«Faccio un ultimo appello alla Lega, faccia dimettere Siri e non arrivi alla conta. Serve la reazione della politica». A poche ore dal Consiglio dei ministri il leader M5S Luigi Di Maio si rivolge ancora una volta all’alleato di governo per scongiurare lo scontro frontale sulle dimissioni del sottosegretario leghista ai Trasporti, Armando Siri. Ma l’appello cade nel vuoto. «Se domani votano», replica il vicepremier Matteo Salvini intervistato a “Matrix” (Canale 5) riferendosi alla revoca dell’incarico che verrà proposta al Cdm dal premier Conte (a meno che Siri non si dimetta prima) «noi votiamo contro». «Poi si continua, si va avanti per altri quattro anni perché c’è tanto ancora da fare: andrà come andrà il Movimento 5 Stelle si prenda le sue responsabilità», riflette Salvini.

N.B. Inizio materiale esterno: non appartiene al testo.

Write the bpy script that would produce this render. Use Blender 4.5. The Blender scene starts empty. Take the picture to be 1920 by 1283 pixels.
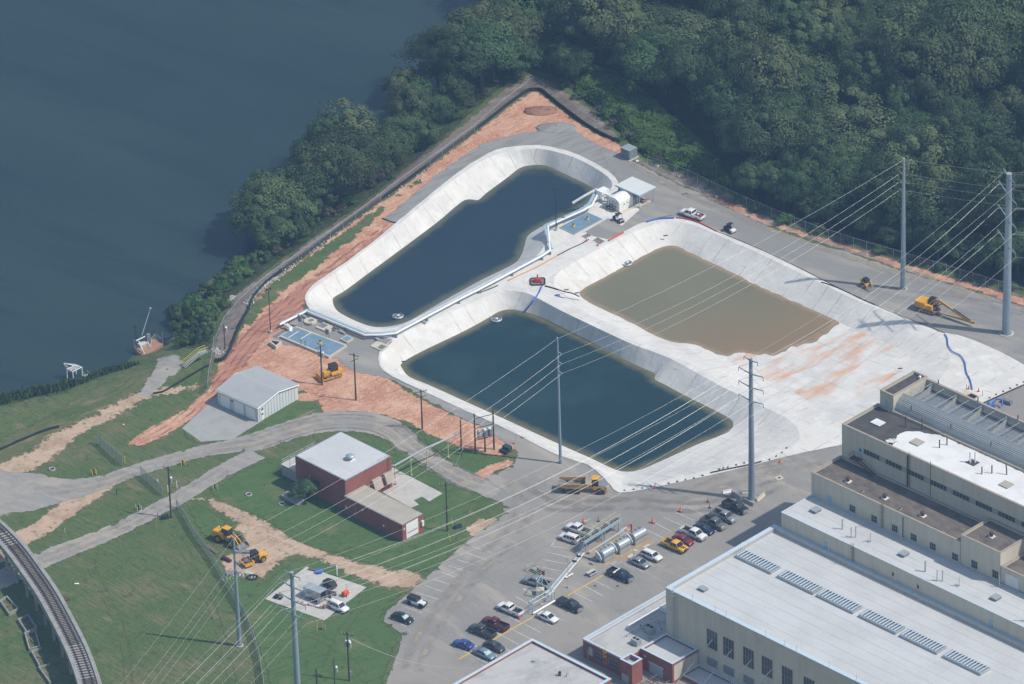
import bpy, bmesh, random, math
from math import sin, cos, pi, radians, hypot, atan2, sqrt
from mathutils import Vector, Matrix, noise
from mathutils.geometry import delaunay_2d_cdt

# ------------------------------------------------------------------ camera
FOC, PITCH, ROLL, DIST = 11359.6, radians(29.945), radians(-1.681), 1310.0
YAW = radians(-45.287)                     # direction of the plant's walls
Fw = Vector((0, cos(PITCH), -sin(PITCH))); Rt = Vector((1, 0, 0)); Up = Rt.cross(Fw)
Rr = Rt * cos(ROLL) + Up * sin(ROLL); Uu = -Rt * sin(ROLL) + Up * cos(ROLL)
CAM = -Fw * DIST
scene = bpy.context.scene
cam_data = bpy.data.cameras.new('camera'); cam = bpy.data.objects.new('camera', cam_data)
scene.collection.objects.link(cam); scene.camera = cam
cam_data.sensor_width = 36; cam_data.sensor_fit = 'HORIZONTAL'; cam_data.lens = FOC / 1920 * 36
cam_data.clip_start = 5; cam_data.clip_end = 6000
Mx = Matrix((Rr, Uu, -Fw)).transposed().to_4x4(); Mx.translation = CAM; cam.matrix_world = Mx
# ------------------------------------------------------------------ light
SUN_EL = radians(52.4); SUN_AZ = atan2(-0.282, 0.959)
world = bpy.data.worlds.new('World'); scene.world = world; world.use_nodes = True
wn = world.node_tree.nodes; wl = world.node_tree.links
sky = wn.new('ShaderNodeTexSky'); sky.sky_type = 'NISHITA'; sky.sun_disc = False
sky.sun_elevation = SUN_EL; sky.sun_rotation = pi / 2 - SUN_AZ; sky.air_density = 1.3; sky.dust_density = 1.5
bgn = wn['Background']; bgn.inputs[1].default_value = 0.135; wl.new(sky.outputs[0], bgn.inputs[0])
sl = bpy.data.lights.new('sun', 'SUN'); sl.energy = 4.05; sl.angle = radians(0.55); sl.color = (1, 0.95, 0.87)
so = bpy.data.objects.new('sun', sl); scene.collection.objects.link(so)
sdir = Vector((cos(SUN_AZ) * cos(SUN_EL), sin(SUN_AZ) * cos(SUN_EL), sin(SUN_EL)))
so.rotation_euler = sdir.to_track_quat('Z', 'Y').to_euler(); so.location = (200, -60, 300)
scene.view_settings.view_transform = 'Standard'; scene.view_settings.look = 'None'
scene.view_settings.exposure = 0.0; scene.view_settings.gamma = 1
scene.render.engine = 'CYCLES'
cy = scene.cycles
cy.use_denoising = True; cy.max_bounces = 5; cy.diffuse_bounces = 2; cy.glossy_bounces = 2
cy.transmission_bounces = 2; cy.volume_bounces = 0; cy.transparent_max_bounces = 10
try: cy.denoiser = 'OPENIMAGEDENOISE'
except Exception: pass

# ------------------------------------------------------------------ helpers
rnd = random.Random(7)
def G(x, y, z=0.0):
    d = Fw * FOC + Rr * (x - 960) - Uu * (y - 641.5)
    return CAM + d * ((z - CAM.z) / d.z)
ua = Vector((cos(YAW), sin(YAW), 0)); va = Vector((-sin(YAW), cos(YAW), 0))
def UVw(u, v, z=0.0): return ua * u + va * v + Vector((0, 0, z))
def toUV(p): return (p.dot(ua), p.dot(va))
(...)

Caso Siri a parte, il pessimismo del ministro dell’Interno investe però altri fronti caldi dell’agenda di Governo: «Mi sembra evidente che con M5s ci sia una spaccatura e non solo su questo. C’è una differenza di vedute sulla Tav, sull’Autonomia, sull’immigrazione». Per Salvini, «alla gente che sta a casa non interessa questo dibattito ma le cose da fare. A me mi pagano per fare le cose». Mentre Di Maio ha dichiarato a CartaBianca sui Rai3: «Sappiamo che Salvini vuole portare la flat tax in cdm, io non vedo l’ora: se la flat tax serve ad abbassare le tasse al ceto medio noi siamo prontissimi a votarla. E se ci portano anche le coperture noi li ringraziamo”.E ha aggiunto: «Io domani porto il salario minimo così facciamo due cose utili per gli italiani”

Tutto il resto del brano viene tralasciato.